Sand dunes and bare bush branches of wild rose hip plants on the beach in Mashpee, Mass.

(The Center Square) – Two tourism heavy regions of Massachusetts have been placed under drought warnings, and officials feel the situation may grow worse.

The Executive Office of Energy and Environmental Affairs in May declared a Level 1 – Mild Drought in two of the state’s seven drought regions. The Southeast and Island Regions, according to a news release.

Anne Carroll, director of the Office of Water Resources at the Massachusetts Department of Conservation and Recreation, said the trajectory is worsening.
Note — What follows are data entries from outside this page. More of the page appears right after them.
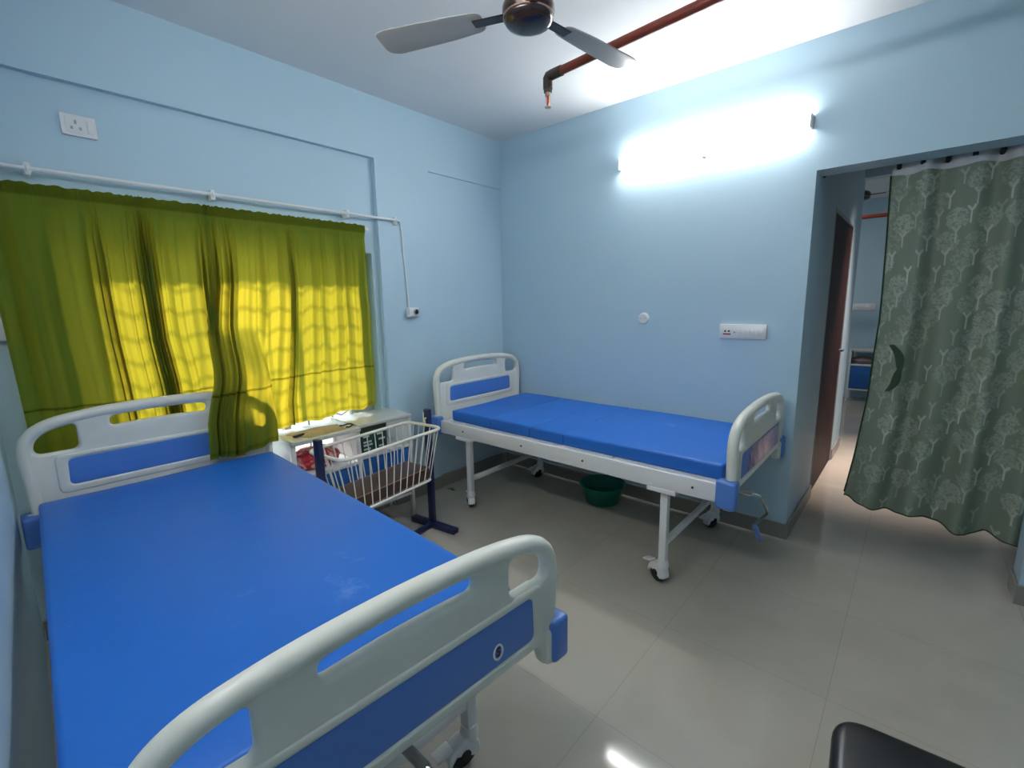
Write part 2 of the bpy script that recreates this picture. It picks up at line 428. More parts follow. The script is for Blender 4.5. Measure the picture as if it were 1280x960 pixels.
def make_bed(label, loc, rz, L, crank_y, ws=1., foot=(0, 0, 1.), leg_x=.31, turn=None):
    t = thing('hospital_bed', label, 'bed', loc, rz)
    make_board(t, 'headboard', 0, 1.05, .60, .54, .738, .848, .332, 1)
    ft = make_board(t, 'footboard', 0, .945, .594, .512, .628, .752, .365, 1)
    def seat_foot(o): o.location = (L, 0, foot[1]); o.rotation_euler = (0, 0, foot[0]); o.scale = (1, foot[2], foot[2])
    seat_foot(ft)
    for s in (-1, 1):
        for sy in (-1, 1):
            x0, x1 = (-.052, .036) if s > 0 else (-.052, .052)
            o = MB().box(x0, x1, min(sy * .425, sy * .488), max(sy * .425, sy * .488), .520, .648, .012, 3).link('corner_cap', M['capblue'], t); o['label'] = 'blue corner cap'
            if s > 0: seat_foot(o)
    for sy in (-1, 1):
        r = MB().box(.03, L - .03, sy * .44 * ws - .017, sy * .44 * ws + .017, .532, .622, .005)
        ro = r.link('side_rail', M['steelwhite'], t)
        for bx in (.28, .30 * L + .2, .62 * L, L - .16):
            MB().lathe([(0, 0), (.006, 0), (.006, .003), (0, .004)], 10, Matrix.Translation((bx, sy * (.44 * ws + .017), .578)) @ Matrix.Rotation(-sy * PI / 2, 4, 'X')).link('bolt', M['darkmetal'], ro)
    for x in (.045, L - .045):
        MB().box(x - .02, x + .02, -.425 * ws, .425 * ws, .54, .61, .004).link('end_rail', M['steelwhite'], t)
    dk = MB()
    for a, bb in ((.07, .36 * L), (.365 * L, .52 * L), (.525 * L, .7 * L), (.705 * L, L - .07)):
        dk.box(a, bb, -.423 * ws, .423 * ws, .606, .622, .003)
    dk.link('deck', M['steelwhite'], t)
    for x in (.28, L - leg_x):
        for sy in (-1, 1):
            m = MB().box(x - .072, x + .072, min(sy * .37 * ws, sy * .462 * ws), max(sy * .37 * ws, sy * .462 * ws), .513, .5335, .002)
            m.box(x - .019, x + .019, sy * .40 * ws - .019, sy * .40 * ws + .019, .13, .52, .004)
            m.link('leg', M['steelwhite'], t)
            make_caster(t, x, sy * .40 * ws, turn if (turn is not None and x > 1 and sy > 0) else random.uniform(2.3, 3.0) if sy < 0 else random.uniform(-2.0, -.4))
        MB().box(x - .013, x + .013, -.385 * ws, .385 * ws, .205, .235, .003).link('cross_bar', M['steelwhite'], t)
    # crank at the foot end
    sh = MB().tube([(L - .35, crank_y, .545), (L - .04, crank_y, .535), (L + .045, crank_y, .535)], .012, 10)
    sh.tube([(L + .04, crank_y, .535), (L + .075, crank_y + .01, .53), (L + .085, crank_y + .02, .52), (L + .085, crank_y + .165, .395), (L + .08, crank_y + .17, .38),
             (L + .07, crank_y + .06, .385), (L + .065, crank_y - .0, .385), (L + .065, crank_y + .0, .37)], .0075, 8)
    co = sh.link('crank', M['chrome'], t)
    MB().tube([(L + .065, crank_y + .0, .385), (L + .067, crank_y + .02, .365), (L + .07, crank_y + .115, .27)], [.010, .0125, .013], 12).link('crank_grip', M['bedblue'], co)['label'] = 'blue plastic grip'
    return t, ft

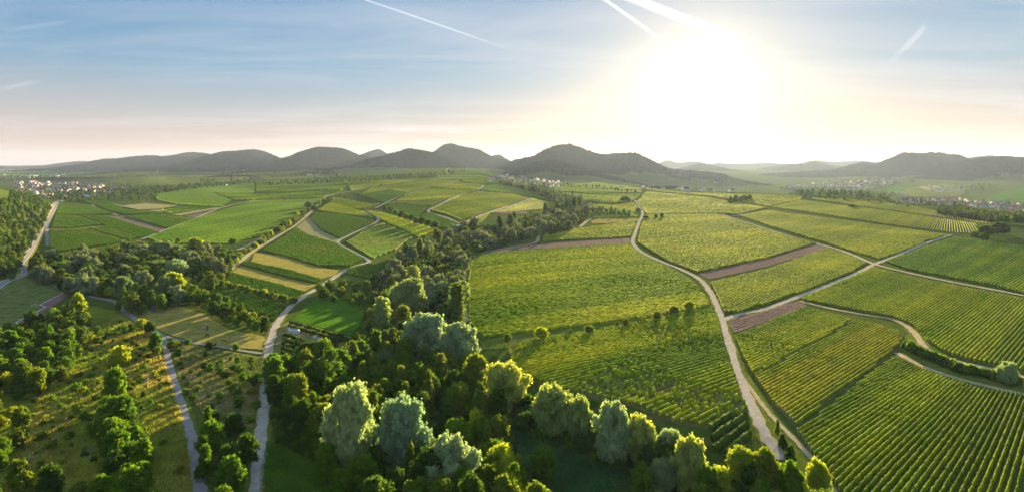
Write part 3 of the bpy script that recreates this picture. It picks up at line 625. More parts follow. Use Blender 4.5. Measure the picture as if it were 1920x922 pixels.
sheet('running_track', [(31, 605), (86, 577), (74, 573), (122, 549), (132, 551), (101, 574), (38, 609)], M['tartan'], 2, step=3)
sheet('clay_patch', [(276, 577), (300, 574), (305, 581), (285, 586)], M['soil'], 2)
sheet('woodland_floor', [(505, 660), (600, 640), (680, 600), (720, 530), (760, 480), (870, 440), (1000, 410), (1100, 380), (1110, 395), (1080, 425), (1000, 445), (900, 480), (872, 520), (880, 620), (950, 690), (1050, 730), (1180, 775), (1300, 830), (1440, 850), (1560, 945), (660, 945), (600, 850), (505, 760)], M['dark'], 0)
sheet('reed_bed', [(960, 790), (1020, 770), (1120, 830), (1180, 900), (1080, 945), (990, 930)], M['reeds'], 1)
sheet('grass_verge', [(1402, 700), (1440, 760), (1484, 816), (1530, 870), (1560, 925), (1500, 925), (1440, 812), (1412, 756)], M['verge'], 0)
sheet('track_verge', [(1690, 655), (1740, 690), (1800, 708), (1960, 745), (1960, 720), (1900, 704), (1830, 690), (1760, 668), (1730, 650), (1705, 622), (1690, 640)], M['verge'], 0)
vines([(1326, 806), (1396, 770), (1412, 822), (1362, 862), (1332, 850)], [(1326, 845), (1400, 792)], sp=4.2, h=2.6, w=1.9, seg=.9, col=(.06, .12, .012), col2=(.14, .2, .02), label='tall thick hedge-like vines near the brook', group='tall leafy rows by the brook')
# ---------------------------------------------------------------- roads and tracks
def road(px, width, mat='gravel', name='farm_track', layer=2, verge=1.6):
    if verge: strip('track_verge', px, width + verge * 2, M['verge'], layer - 1, .05)
    if mat == 'gravel': strip('dirt_edge', px, width + .9, M['dirt'], layer - .5, .09)
    return strip(name, px, width, M[mat], layer)
R1 = [(1190, 376), (1203, 395), (1204, 405), (1198, 418), (1190, 440), (1187, 457), (1204, 474), (1240, 491), (1280, 507), (1310, 523), (1330, 545), (1344, 572), (1353, 600), (1366, 640), (1380, 690), (1400, 740), (1422, 788), (1442, 826), (1462, 862)]
road(R1, 3.7)
road([(1353, 603), (1372, 594), (1400, 587), (1440, 578), (1500, 555), (1560, 532), (1610, 511), (1640, 496), (1690, 476), (1740, 455), (1782, 441)], 3.6)
road([(1348, 400), (1400, 418), (1440, 431), (1500, 449), (1560, 465), (1600, 479), (1640, 496), (1700, 511), (1780, 528), (1860, 543), (1960, 562)], 3.4)
road([(1440, 393), (1560, 408), (1680, 427), (1790, 441), (1850, 445)], 4, 'verge', verge=0)
road([(1200, 356), (1300, 369), (1440, 391)], 5, 'verge', verge=0)
road([(1500, 373), (1600, 386), (1700, 400), (1835, 419)], 4, 'verge', verge=0)
R5 = [(470, 945), (478, 922), (485, 860), (492, 790), (499, 720), (503, 665), (508, 635), (520, 605), (545, 575), (580, 550), (602, 537), (640, 512), (668, 499), (692, 491), (676, 480), (655, 469), (633, 455), (652, 443), (684, 428), (706, 417), (709, 410), (700, 404), (672, 396)]
road(R5, 3.6)
road([(674, 396), (716, 396)], 3, 'dirt', verge=0)
road([(704, 391), (722, 382), (766, 364), (805, 352), (860, 341)], 4.6)
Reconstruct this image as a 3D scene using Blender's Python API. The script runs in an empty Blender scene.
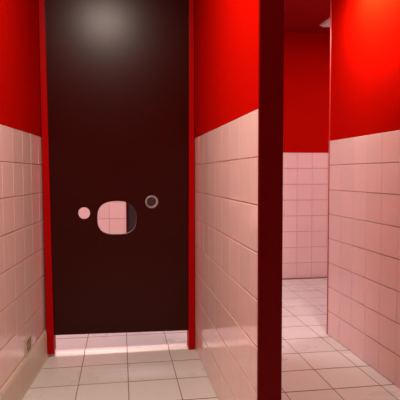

“Yes, we are in a drought in several regions, and yes, we do anticipate that that will be expanded – and we may even go from a Level 1 Mild Drought to a Level 2 in some areas,” she told The Center Square.

Carroll’s team serves as technical staff to the state’s Drought Management Task Force, the body that convenes to evaluate data and submit recommendations to declare a drought.

“We’ve been tracking the data and conditions have deteriorated,” she said. “So, the task force is meeting again next Thursday.

“I do anticipate that they will expand that declaration. Because we haven’t been getting much rain and we have a few unusually hot days – so it’s a combination of you don’t get the rain, but then on top of that you get basically a lot of evaporation and heat you can accelerate that drying condition.”

When the DMTF met last, the North East Region was heading in the wrong direction, but not bad enough to be included in the declaration. Carroll expects it to be included this time around.

To track conditions, Carroll’s team looks at a series of indicators including groundwater levels, stream flow levels, the amount of rain received, water bodies and reservoir levels, and a measure of evapo-transfer as well as fire danger levels.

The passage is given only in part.